The first thing we hear, watching the interior of a bourgeois villa from the thirties, is a woman’s voice informing us that the villa is on sale, again, this time at a reduced price. The same voice introduces us to the protagonist Red, the villa’s owner, saying that “It is highly questionable if (the villa) will ever find a buyer, because the owner was a revolutionary, a communist, anti-fascist, feminist, warrior, shock-worker, labourer, socio-political worker, but first of all a woman true to her ideals.” The past tense narration introduces a kind of Proustian outlook of a complex and non-linear time flow and uncertain chronotope, additionally highlighted by editing together live action and documentary, i.e. archive scenes from the period of restoration and establishment of the Federative People’s Republic of Yugoslavia, topped by another female voice reading segments from the archives of the Yugoslav Anti-fascist Women’s Front from the 1947-1949 period. Pre-war socialist feminists, including Red (we learn that in the villa she used to run an illegal print mill and embarked from there to the People’s Liberation Movement, returning with the rank of major), assumed that Marxism and feminism could be reconciled. However, it turned out very soon that this marriage is an unhappy one and that class struggle surpassed women’s rights. Therefore, Red truly threw down the gauntlet to the idea that socialist theory and practice could transform in line with her vision of women’s liberation. We learn her opinion about this from a dialogue between her character and the alter ego played by a man in the role of a high-ranking politician. She says: “You used my death to extinguish the Anti-fascist Women’s Front!” Also, her thoughts about the capitulation of former feminists and the weaknesses of the newly established regime are corroborated by the archive material with reports on the flaws in the AWF’s work from 1947.
Equalling her own death with the extinction of the movement whose active member she was, Red points her finger at the new government, saying: “… a real men’s company, to which women were still subordinate wives, good mothers, floating creatures wrapped in cosmetics.” Her rebellious gesture of defying the setting and the authoritarian regime was not extinguished in a sort of posthumous lamenting passivity, but rather insisting on a future disobedience from new revolutionaries, because in the closing scenes of the film, Red calls for a (new) women’s march.

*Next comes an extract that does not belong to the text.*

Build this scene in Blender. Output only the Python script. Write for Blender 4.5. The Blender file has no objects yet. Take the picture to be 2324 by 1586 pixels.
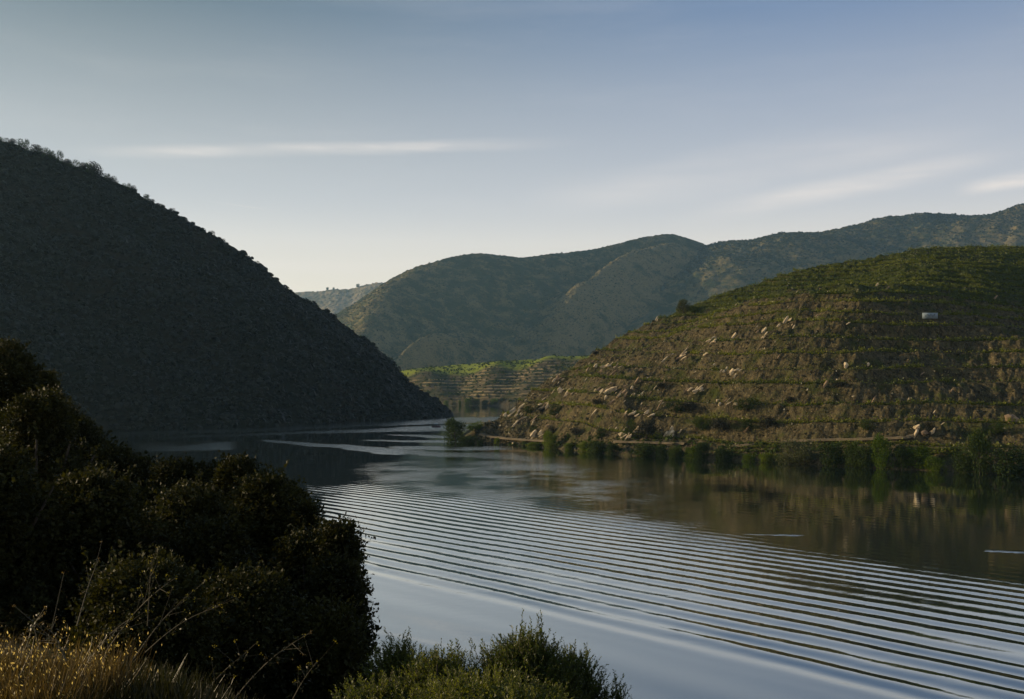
import bpy, math, random
import numpy as np
from mathutils import Vector, Quaternion

rng = np.random.default_rng(7)
random.seed(7)
scene = bpy.context.scene
COL = scene.collection

# ------------------------------------------------------------------ camera
CAMZ = 25.0
FPX, CX, HY = 2258.0, 1161.5, 890.0        # focal length, centre and horizon, in 2323 px wide picture units
cd = bpy.data.cameras.new('camera'); cam = bpy.data.objects.new('camera', cd); COL.objects.link(cam)
cd.sensor_width = 36.0; cd.lens = 35.0
cd.shift_y = (HY - 793.0) / 2323.0
cd.clip_start = 0.1; cd.clip_end = 20000
cam.location = (0, 0, CAMZ); cam.rotation_euler = (math.radians(90), 0, 0)
scene.camera = cam

# ------------------------------------------------------------------ light
SUN_AZ = math.radians(-75)      # clockwise from the view direction (+Y)
SUN_EL = math.radians(13.5)
tosun = Vector((math.sin(SUN_AZ)*math.cos(SUN_EL), math.cos(SUN_AZ)*math.cos(SUN_EL), math.sin(SUN_EL)))
ld = bpy.data.lights.new('sun', 'SUN'); sun = bpy.data.objects.new('sun', ld); COL.objects.link(sun)
ld.energy = 5.0; ld.angle = math.radians(0.5); ld.color = (1.0, 0.77, 0.47)
sun.rotation_euler = tosun.to_track_quat('Z', 'Y').to_euler()
sun.location = (-60, 40, 90)

scene.view_settings.view_transform = 'Standard'
scene.view_settings.look = 'None'
scene.view_settings.exposure = 0.35
scene.view_settings.gamma = 1.0
scene.cycles.use_denoising = True
scene.cycles.max_bounces = 6
scene.cycles.volume_bounces = 1
scene.cycles.transparent_max_bounces = 6

# ------------------------------------------------------------------ node helper
class N:
    def __init__(s, tree): s.t = tree
    def new(s, typ, **kw):
        n = s.t.nodes.new(typ)
        for k, v in kw.items(): setattr(n, k, v)
        return n
    def link(s, a, b): s.t.links.new(a, b)
    def put(s, sock, v):
        if isinstance(v, (int, float, tuple, list)): sock.default_value = v
        else: s.link(v, sock)
    def m(s, op, a, b=None, c=None, clamp=False):
        n = s.new('ShaderNodeMath', operation=op); n.use_clamp = clamp
        s.put(n.inputs[0], a)
        if b is not None: s.put(n.inputs[1], b)
        if c is not None: s.put(n.inputs[2], c)
        return n.outputs[0]
    def ramp(s, v, lo, hi, a=0.0, b=1.0, smooth=True):
        n = s.new('ShaderNodeMapRange'); n.interpolation_type = 'SMOOTHSTEP' if smooth else 'LINEAR'
        s.put(n.inputs[0], v); s.put(n.inputs[1], lo); s.put(n.inputs[2], hi); s.put(n.inputs[3], a); s.put(n.inputs[4], b)
        return n.outputs[0]
    def noise(s, vec, scale, detail=4, rough=0.55, dist=0.0, dim='3D'):
        n = s.new('ShaderNodeTexNoise'); n.noise_dimensions = dim
        if vec is not None: s.link(vec, n.inputs['Vector'])
        s.put(n.inputs['Scale'], scale); s.put(n.inputs['Detail'], detail); s.put(n.inputs['Roughness'], rough); s.put(n.inputs['Distortion'], dist)
        return n.outputs['Fac']
    def mix(s, f, a, b, blend='MIX'):
        n = s.new('ShaderNodeMix', data_type='RGBA', blend_type=blend)
        s.put(n.inputs[0], f)
        for k, v in ((6, a), (7, b)):
            if isinstance(v, tuple): v = tuple(v) + (1.0,) * (4 - len(v))
            s.put(n.inputs[k], v)
        return n.outputs[2]
    def mapping(s, vec, scale=(1,1,1), rot=(0,0,0), loc=(0,0,0)):
        n = s.new('ShaderNodeMapping'); s.link(vec, n.inputs[0])
        n.inputs['Scale'].default_value = scale; n.inputs['Rotation'].default_value = rot; n.inputs['Location'].default_value = loc
        return n.outputs[0]

# ------------------------------------------------------------------ sky
world = bpy.data.worlds.new('World'); scene.world = world; world.use_nodes = True
wt = world.node_tree; wt.nodes.clear(); W = N(wt)
sky = W.new('ShaderNodeTexSky', sky_type='NISHITA'); sky.sun_disc = False
sky.sun_elevation = SUN_EL; sky.sun_rotation = SUN_AZ; sky.altitude = 150; sky.air_density = 1.0; sky.dust_density = 2.2; sky.ozone_density = 1.6
tc = W.new('ShaderNodeTexCoord'); sep = W.new('ShaderNodeSeparateXYZ'); W.link(tc.outputs['Generated'], sep.inputs[0])
X, Y, Z = sep.outputs
az = W.m('ARCTAN2', X, Y)                                  # azimuth from +Y, clockwise
el = W.m('ARCSINE', Z)
base = sky.outputs[0]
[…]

The exhibition set up in the Black Box in a way presenta a step out of the physical film shot frame and represents the imaginary interior of a 1930s bourgeois villa in which Red is giving her posthumous monologue. On the walls and in the space we see Red’s collection of art, made mostly between the 1950s and 1960s, testifying to a consistent affirmation of her own aesthetic experience. Aware of the need to act publicly, Red intensely socialised with artists and supported the establishment of the Yugoslav cultural identity which passionately believed in the socialist project, bearing in mind the formal complexity of such an ideological and ethical choice. Her artistic selection was made at a time of destalinisation and liberation of cultural production in Yugoslavia, but also in the Eastern Bloc with an understanding of modernity, whose backbone is no longer collectivism but rather individualism. Red’s collection is made by embracing the innovative experiences of contemporary European art and maintains the qualities of international mainstream, demonstrating that she wasn’t a slave to proscribed topics, that she followed the deconstruction of socialist realism and re-establishment of modernist ideas. She ignored Krleža’s hypothesis that Murtić’s painting was “a dangerous deviation of taste” (Krleža, O tendenciji, Exceptional Plenum of the Yugoslavian Writers’ Alliance, Belgrade, 1955), as well as Depolo’s disappointment with “the hollow period” of contemporary art (J. Depolo, U znaku mrlja. Pismo s Biennala u Veneciji, Vjesnik, Zagreb, 1958), without taking an interest in subjecting art to an ideological imperative, just like she didn’t subject feminism to the new social order. Exploring the issues of the modernist paradigm in a broader European context, with the works of Vojin Bakić, Jagoda Buić, Sonia Delaunay, Marijan Jevšovar, Edo Murtić, Ksenija Kantoci or Josip Vaništa, she created a specific art collection which represents an existential and spiritual experience of her own time.
In addition to Milica Rakić’s works, we are presenting:
Slava ANTOLJAK, Vojin BAKIĆ, Jagoda BUIĆ, Sonia DELAUNAY, Dušan DŽAMONJA, Emil FUŠ, Oskar HERMAN, Ljubo IVANČIĆ, Marijan JEVŠOVAR, Ksenija KANTOCI, Albert KINERT, Vladimir KRISTL, Fernand LÉGER, Piet MONDRIAN, Edo MURTIĆ, Ivan PICELJ, Sophie TAEUBER-ARP, Josip VANIŠTA
Exhibition concept author: Leila Topić
Exhibition curators: Zorana Đaković Minniti, Dina Pokrajac, Leila Topić
Milica Rakić (1972) is a multimedia artist focusing on the influence of language and culture on the shaping of identity, interpreting ideological codes in a historical and contemporary context. She holds a PhD from the Faculty of Visual Arts in Belgrade. She has presented her works at thirty solo and over four hundred group exhibitions in Serbia and abroad (Albania, USA, Bosnia and Herzegovina, Bulgaria, Greece, Egypt, Iran, Italy, Indonesia, Japan, China, Hungary, Macedonia, Mexico, Germany, Portugal, Romania, Russia, Slovenia, Turkey, France, Croatia, Montenegro, Spain). A member of the League of Communists of Yugoslavia and the Association of Fine Artists of Serbia, with an independent artist status.